How A Coming of Age Film Brought Me New Perspective In My 20’s
In my earlier post, The Power of Storytelling: Using Art and Narrative to Find Healing. I mention how seeing myself in other characters has helped me define who I am. This isn’t to say I decided I will copy and be them, but rather, that I saw a quality in someone that I admired and feel strongly in myself. I often find that coming-of-age movies shine the brightest reflections for me. However, the movie we’ll be talking about today showed me qualities in myself that were maybe not so admirable. This is a movie, that I watched just out of sheer curiosity years ago that made me cry and has made me cry each time I’ve watched it after.
Looking Into The Edge of Seventeen (2016) Directed by Kelly Fremon Craig
The Edge of Seventeen follows high schooler, Nadine, played by Hailee Steinfeld. Nadine is a complicated and frustrating character who tends to have a hard time connecting with her peers, or really anyone in her life. When her brother (who is the total opposite of her) starts dating her best friend we see Nadine on a downward spiral. She starts to make awful decisions and becomes someone who is full of cringe and quite unbearable. Yet, in that cringe and unbearableness I saw remnants of myself as a teenage girl.
In all honesty, I first watched this movie in my mid 20’s, so I was way past “coming of age”, but the experiences you go through don’t just fade away and during that time I was still very much finding myself. (I mean do we ever really stop “finding” ourselves?) What I believe was captured really well in this movie is the real and raw awkwardness that you are conflicted with when you start to figure out who you are in this world. It’s this aspect of Nadine that I felt strongly connected to and I it’s characters like this that bring out the emotional impact of films.
It’s a stage of life in which you are growing out of what you once knew and discovering new things that will change you forever. I think somewhere in that shift is a sense of confusion because you have to essentially kill off who you were to become who you are. It’s a process that you’ll do many times in your life, but it’s this first time that you go through it where you really experience the shift and that change is scary. It’s one that leaves you battling with yourself and often leads to a sense of feeling lost and maybe not liking who you are at the current moment so much.
There is a scene in which Nadine talks about “hating herself and being stuck with herself forever” It’s at these points in the movie where I get filled up with emotion and find myself shedding a tear (or many…) This is where that Static Glass really becomes a mirror reflecting realizations in me. What I recognized of myself here, is that at the time I was so used to hating myself that I was more comfortable making self-destructive choices rather than actually facing my faults and working on becoming better. Like Nadine, I internalized these feelings and projected outward so everyone else was the problem. If people didn’t like me it wasn’t my fault, it was theirs. If someone was angry with me that was on them not because of something I did.
Inspired Reflections
That’s a hard pill to swallow, but that is what is so beautiful about movies like this. I can recognize something so big about myself and that reflection gives me the opportunity to change. So like the protagonist in the film, this turning point left me at a fork in the road. Was I going to rise up or fall back down? What did Nadine do? I won’t spoil it, but I think you should find out for yourself! As for me, I took this as a wake-up call to make some serious changes in how I approach my life and the people in it. So if you’re wondering, yes, it really is possible to find personal growth through film. I’d even say it’s one of the easiest and most impactful way to get inspired to do so.

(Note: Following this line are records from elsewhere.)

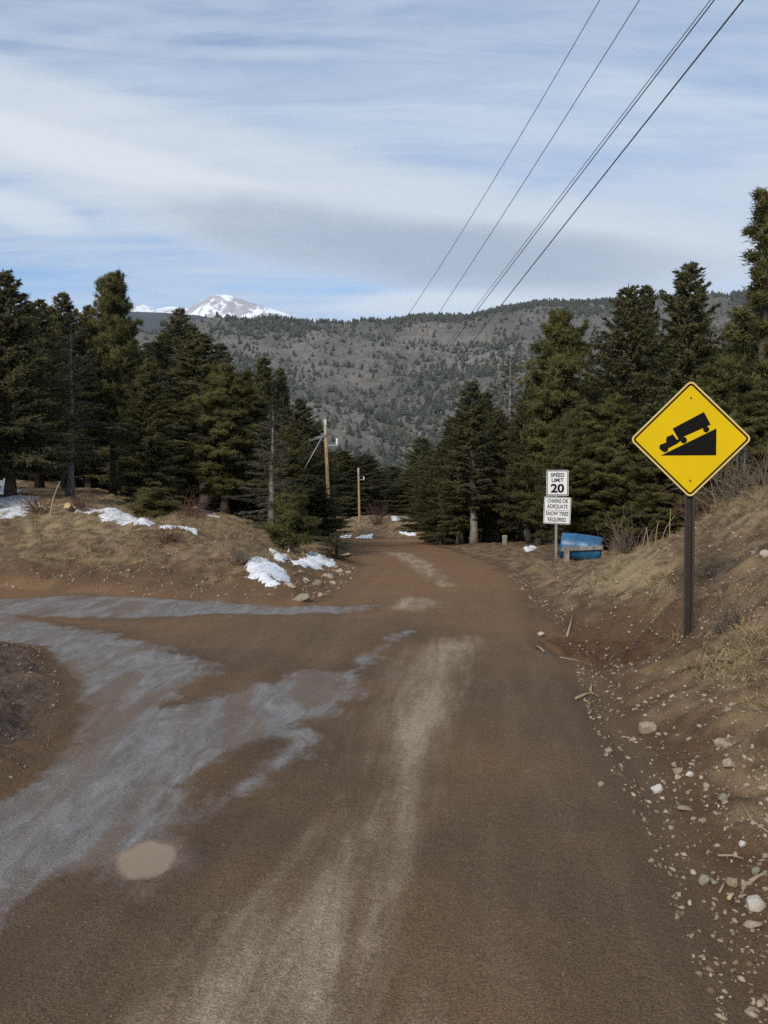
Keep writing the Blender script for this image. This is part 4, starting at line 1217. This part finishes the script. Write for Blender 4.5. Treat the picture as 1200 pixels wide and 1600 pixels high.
# ------------------------------------------------------------------ stones
def stone_mat(name, c0, c1):
    m, t, b = material(name)
    o = t.obj(); info = t.node('ShaderNodeObjectInfo')
    n = t.noise(o, 6, 6, .65)
    c = t.mix(t.ss(n, .3, .7), c0, c1)
    c = t.mix(t.math('MULTIPLY', info.outputs['Random'], .45), c, srgb(140, 118, 92))
    t.l.new(c, b.inputs['Base Color']); b.inputs['Roughness'].default_value = .9
    bp = t.node('ShaderNodeBump'); bp.inputs['Strength'].default_value = .6; bp.inputs['Distance'].default_value = .01
    t.l.new(t.noise(o, 40, 4, .6), bp.inputs['Height']); t.l.new(bp.outputs[0], b.inputs['Normal'])
    return m
M_STONE = stone_mat('pale_stone', srgb(140, 124, 102), srgb(192, 180, 158))
M_WSTONE = stone_mat('whitish_stone', srgb(190, 184, 172), srgb(226, 220, 210))
M_GSTONE = stone_mat('greyish_stone', srgb(128, 126, 110), srgb(168, 164, 148))
def rock_bm(seed, n=16, flat=.65, pw=1.0):
    r_ = np.random.default_rng(seed)
    v = r_.normal(size=(n, 3)); v /= np.linalg.norm(v, axis=1)[:, None]
    v *= (.8 + .25 * r_.random(n))[:, None]
    v *= np.array([1, .6 + .35 * r_.random(), flat])
    bm = bmesh.new()
    for p in v: bm.verts.new(p)
    r = bmesh.ops.convex_hull(bm, input=bm.verts)
    loose = [q for q in bm.verts if not q.link_faces]
    bmesh.ops.delete(bm, geom=loose, context='VERTS')
    return bm
ROCKS = [bm_mesh('stone', rock_bm(100 + i, 15, .5 + .05 * (i % 5)), M_STONE) for i in range(10)]
def stone(px, py, wpx, mat, label, seed, flat=.6, group=None, sink=.25, rot=None, n=26, bev=.05):
    p = hit(px, py)
    z = gz(p[0], p[1])
    w = wpx / 2 / F * np.hypot(p[0], p[1])
    bm = rock_bm(seed, n, flat)
    bmesh.ops.bevel(bm, geom=bm.edges[:], offset=bev, segments=1, affect='EDGES')
    o = obj('stone', bm_mesh('stone', bm, mat)); tag(o, label, 'stone', group)
    o.scale = (w, w, w); o.location = (p[0], p[1], z + w * flat * (1 - sink) * .6)
    o.rotation_euler = (random.uniform(-.2, .2), random.uniform(-.2, .2), rot if rot is not None else random.uniform(0, 6.28))
big = [
 (1026, 1240, 24, M_WSTONE, 'bright white lumpy stone in the middle of the right bank rubble', .8),
 (1130, 1256, 22, M_GSTONE, 'greenish grey wedge shaped stone right of the bright white stone', .6),
 (1178, 1424, 38, M_WSTONE, 'large angular whitish block near the lower right corner', .75),
 (1176, 1450, 32, M_STONE, 'flat tan stone tucked under the large whitish block', .4),
 (1101, 1384, 23, M_GSTONE, 'round grey stone left of the pair of tan stones', .9),
 (1143, 1386, 22, M_STONE, 'rounded tan stone above the large whitish block', .85),
 (1162, 1384, 16, M_STONE, 'smaller tan stone touching the rounded tan one', .8),
 (1181, 1368, 18, M_GSTONE, 'roundish grey stone at the right edge above the whitish block', .85),
 (1172, 1584, 24, M_STONE, 'pale flat stone at the bottom right corner', .5),
 (1194, 870, 16, M_WSTONE, 'white stone high on the right slope beside the picture edge', .9),
 (1011, 1141, 32, M_STONE, 'large tan clod on the bank below the yellow sign', .7),
 (1126, 1170, 24, M_STONE, 'upper tan clod on the bank below the grass tuft', .7),
 (1139, 1183, 20, M_STONE, 'reddish tan clod just below the upper clod', .7),
 (1070, 1267, 26, M_STONE, 'long flat tan slab right below the bright white stone', .35),
 (951, 1178, 15, M_STONE, 'pale stone near the road edge in line with the tan clod', .8),
 (938, 1229, 12, M_STONE, 'small stone in a dark hollow at the road edge', .9),
 (845, 987, 16, M_WSTONE, 'whitish stone at the road edge far down the right bank', .5),
 (1160, 1326, 14, M_WSTONE, 'pale pointed stone by the long twig at the right', .8),
 (1098, 1290, 14, M_STONE, 'pale angular stone below the long flat slab', .8),
 (1077, 1221, 16, M_WSTONE, 'pale stone just right of and above the bright white stone', .7),
 (1060, 1215, 18, M_STONE, 'tan stone pair above the bright white stone', .7),
 (1103, 1237, 14, M_STONE, 'tan stone between the white stone and the greenish wedge', .8),
 (1138, 1215, 24, M_STONE, 'lumpy tan rock above the greenish wedge stone', .7),
]
for i, (px, py, w, m, lb, fl) in enumerate(big): stone(px, py, w, m, lb, 300 + i, fl)
ledge = [(478, 905, 24, 'long pale ledge rock nearest the snow at the left road corner'), (495, 913, 30, 'flat pale ledge rock in the middle of the left road corner'), (512, 902, 22, 'upright pale rock at the left road corner'),
         (528, 893, 22, 'pale rock on the road side of the left corner'), (541, 897, 20, 'pale rock lowest to the road below the small rounded conifer'), (540, 872, 22, 'tilted pale rock just right of the small rounded conifer'), (520, 912, 18, 'small pale rock below the ledge at the left corner'),
         (470, 938, 34, 'dark undercut rock at the very tip of the left bank'), (500, 932, 22, 'narrow pale slab at the foot of the left bank tip'), (455, 918, 20, 'brown flat rock on the nose of the left bank')]
for i, (px, py, w, lb) in enumerate(ledge):
    stone(px, py, w, M_STONE if i not in (1, 7) else M_GSTONE, lb, 420 + i, .55, None, .75, rot=-.5 + .25 * (i % 3), n=13, bev=.02)
def scatter_stones():
    rng = np.random.default_rng(77)
    n = 0; tries = 0
    while n < 255 and tries < 6000:
        tries += 1
        if n < 205:
            px = rng.uniform(900, 1230); py = 1090 + 520 * rng.random() ** .9
            lim = np.interp(py, [1080, 1200, 1300, 1400, 1500, 1600], [890, 945, 1000, 1030, 1085, 1100])
            if px < lim: continue
            if rng.random() > np.interp(px - lim, [0, 60, 160], [.25, .9, 1]): continue
            p = hit(px, py); s = rng.uniform(2.2, 5.6) if rng.random() < .8 else rng.uniform(5, 8)
            lb, gp = 'small pale stone among the rubble at the foot of the right bank', 'rubble stones on the right bank foot'
        else:
            px = rng.uniform(1085, 1215); py = rng.uniform(835, 1010)
            p = hit(px, py); s = rng.uniform(2.0, 4.5)
            lb, gp = 'small pale stone lying on the upper right slope behind the yellow sign', 'stones on the upper right slope'
        d = float(np.hypot(p[0], p[1]))
        w = s / F * d
        o = obj('stone', ROCKS[int(rng.integers(10))])
        o.scale = (w * rng.uniform(.8, 1.4), w * rng.uniform(.7, 1.1), w * rng.uniform(.6, 1.0))
        o.location = (p[0], p[1], gz(p[0], p[1]) + w * .12)
        o.rotation_euler = (rng.uniform(-.4, .4), rng.uniform(-.4, .4), rng.uniform(0, 6.28))
        tag(o, lb, 'stone', gp)
        n += 1
scatter_stones()
def gravel():
    rng = np.random.default_rng(5)
    bm = rock_bm(4, 10, .6); bmesh.ops.triangulate(bm, faces=bm.faces); bm.verts.ensure_lookup_table()
    bm.verts.index_update()
    tv = np.array([v.co[:] for v in bm.verts]); tf = np.array([[v.index for v in f.verts] for f in bm.faces]); bm.free()
    P = []; S = []
    # right bank
    y = 2.2 + 17 * rng.random(25000) ** 1.5; r = .10 + 3.8 * rng.random(25000) ** 1.1
    r = r + .25 * sstep(5, 11, y)
    x = xedge(y) + r
    k = rng.random(25000) < np.clip(.40 + .9 * fbm(x / .6, y / .6, 3) + .25, .05, 1)
    P.append(np.stack([x[k], y[k]], 1)); S.append(.005 + .022 * rng.random(k.sum()) ** 2.8)
    # left bank
    x = rng.uniform(-9, -.6, 5200); y = rng.uniform(12, 21, 5200); sl = poly_sdf(x, y, LEFT_FOOT); k = (sl > .02) & (sl < 3.5) & (rng.random(5200) < 1.1 - sl / 4)
    P.append(np.stack([x[k], y[k]], 1)); S.append(.010 + .040 * rng.random(k.sum()) ** 3)
    # loose grit on the road
    x = rng.uniform(-4, 1.7, 4500); y = 2.3 + 11 * rng.random(4500) ** 1.5; k = x < xedge(y) + .1
    P.append(np.stack([x[k], y[k]], 1)); S.append(.0018 + .0065 * rng.random(k.sum()) ** 4)
    # the dirt mound
    x = rng.uniform(-5.5, -1.8, 3600); y = rng.uniform(4, 9.5, 3600); k = poly_sdf(x, y, MOUND) > .03
    P.append(np.stack([x[k], y[k]], 1)); S.append(.004 + .020 * rng.random(k.sum()) ** 3)
    SH = np.concatenate([rng.random(len(q)) ** 1.3 * (.45 if i == 2 else .5 if i == 3 else .75 if i == 1 else 1.0) for i, q in enumerate(P)])
    P = np.vstack(P); S = np.concatenate(S); n = len(P)
    pk = np.hypot(P[:, 0] - PUD[0], P[:, 1] - PUD[1]) > .33
    P, S, SH = P[pk], S[pk], SH[pk]; n = len(P)
    z = height(P[:, 0], P[:, 1])
    th = rng.random(n) * 6.28; c, s = np.cos(th), np.sin(th)
    sc = S[:, None] * (1 + .12 * rng.normal(size=(n, len(tv))))
    X = (tv[None, :, 0] * c[:, None] - tv[None, :, 1] * s[:, None]) * sc + P[:, :1]
    Y = (tv[None, :, 0] * s[:, None] + tv[None, :, 1] * c[:, None]) * sc + P[:, 1:]
    Z = tv[None, :, 2] * sc + z[:, None] + S[:, None] * .02
    V = np.stack([X, Y, Z], -1).reshape(-1, 3)
    Ff = (tf[None] + (np.arange(n) * len(tv))[:, None, None]).reshape(-1, 3)
    m, t, b = material('gravel_bits')
    t.l.new(t.mix(t.attr('shade'), srgb(106, 87, 66), srgb(178, 162, 138)), b.inputs['Base Color']); b.inputs['Roughness'].default_value = .9
    tag(obj('gravel', np_mesh('gravel', V, Ff, m, False, {'shade': np.repeat(SH, len(tv))})), 'loose gravel on the banks and road', None, None, 'stuff')
gravel()

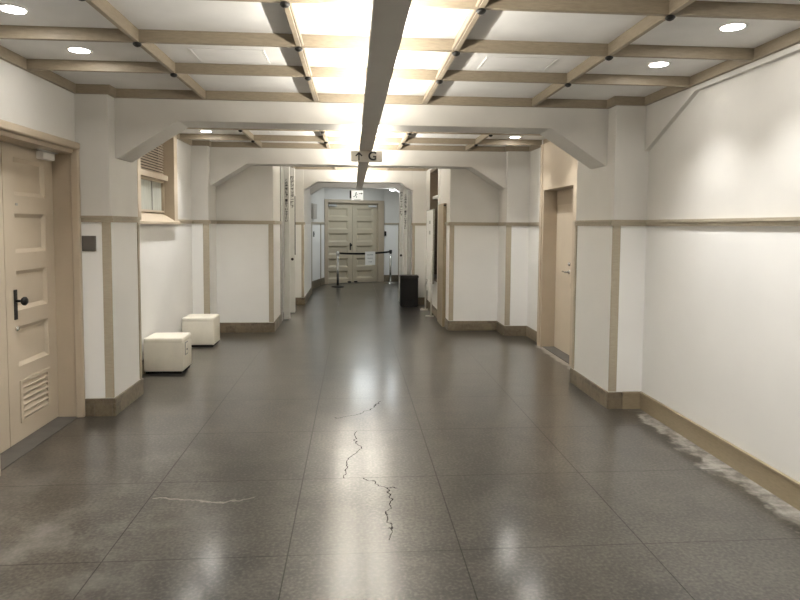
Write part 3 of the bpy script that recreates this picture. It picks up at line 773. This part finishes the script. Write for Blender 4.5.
MB().box(XR-.05, XR, 8.26, 8.37, 1.325, 1.445, .004, 1).build('case', 'white', sw); MB().box(XR-.056, XR-.05, 8.29, 8.34, 1.36, 1.41).build('rocker', 'paper', sw)
MB().box(XR-.02, XR, 8.30, 8.33, 1.0, 1.325).build('cable_cover', 'grey', sw)
cd = thing('conduit', 'white pipe running down the wall left of the flush tan door', 'conduit', (XR-.035, 8.29, 1.72))
MB().tube([(XR-.03, 8.27, 2.855), (XR-.03, 8.27, 1.735)], .014, 10).build('pipe', 'white', cd, True)
MB().lathe([(.02, 0), (.03, .005), (.03, .04), (.02, .05)], (XR-.03, 8.27, 1.722), 'z', 14).build('end_cap', 'white', cd, True)

# ------------------------------------------------------------------ world, camera, view
wd = bpy.data.worlds.new('World'); bpy.context.scene.world = wd; wd.use_nodes = True
wd.node_tree.nodes['Background'].inputs[0].default_value = (.5, .5, .5, 1)
wd.node_tree.nodes['Background'].inputs[1].default_value = .02

F, CX, CY, VP, ROLL = 605., 400., 262., (354., 226.), math.radians(.4)
dx, dy = VP[0]-CX, -(VP[1]-CY)
cs, sn = math.cos(ROLL), math.sin(ROLL)
ux, uy = cs*dx - sn*dy, sn*dx + cs*dy
TH = math.atan(uy/F); PSI = math.atan(-ux/F*math.cos(TH))
fw = Vector((math.sin(PSI)*math.cos(TH), math.cos(PSI)*math.cos(TH), -math.sin(TH)))
r0 = Vector((math.cos(PSI), -math.sin(PSI), 0)); u0 = r0.cross(fw)
rt = cs*r0 + sn*u0; up = -sn*r0 + cs*u0
cam = bpy.data.cameras.new('Camera'); cam.sensor_width = 36; cam.lens = F/800*36
cam.shift_y = -(300-CY)/800
co = bpy.data.objects.new('Camera', cam); C.objects.link(co)
co.matrix_world = Matrix(((rt.x, up.x, -fw.x, 0), (rt.y, up.y, -fw.y, 0), (rt.z, up.z, -fw.z, 1.65), (0, 0, 0, 1)))
cam.clip_start = .02
sc = bpy.context.scene; sc.camera = co
sc.view_settings.view_transform = 'Standard'; sc.view_settings.look = 'None'
sc.view_settings.exposure = .15; sc.view_settings.gamma = 1; sc.view_settings.use_curve_mapping = False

Coming-Of-Age Films Can Help Us at Any Age
In a weird way, that is sort of what “coming of age” is. It’s all about recognizing that there is an immaturity in us that can be detrimental when not dealt with as we start facing those real adult emotions or circumstances. Yet, at that age you’re still young and bound to make irrational choices. “Wrong” choices, but it’s at that point where you learn to transition into maturity, “adultness” if you will. It’s not about not making the wrong choice but rather it’s about making the wrong choice and deciding to correct it or learn from it. This is something that you can learn and re-learn at any age , so that’s why I’ll always be open to watching a coming of age film. In the end, we’re always coming of some age.
Final Thoughts
So, I’ve spilled my guts to you but what do I think of this movie overall? I’m sure you can guess that I am a fan of it. I’ve gotten so much out of it and think that most women/girls can. It’s not only full of emotion and angst, but there is also many comedic and lighthearted films that make it feel like it’s truly a “family” film. I think if you’re someone who found your teen years hard or know someone who is going through those emotions right now, this is the film to put on!
Before I Sign Off
I thought I might try something new and also suggest a song with these posts and today, I think You’re On Your Own Kid by Taylor Swift is very fitting.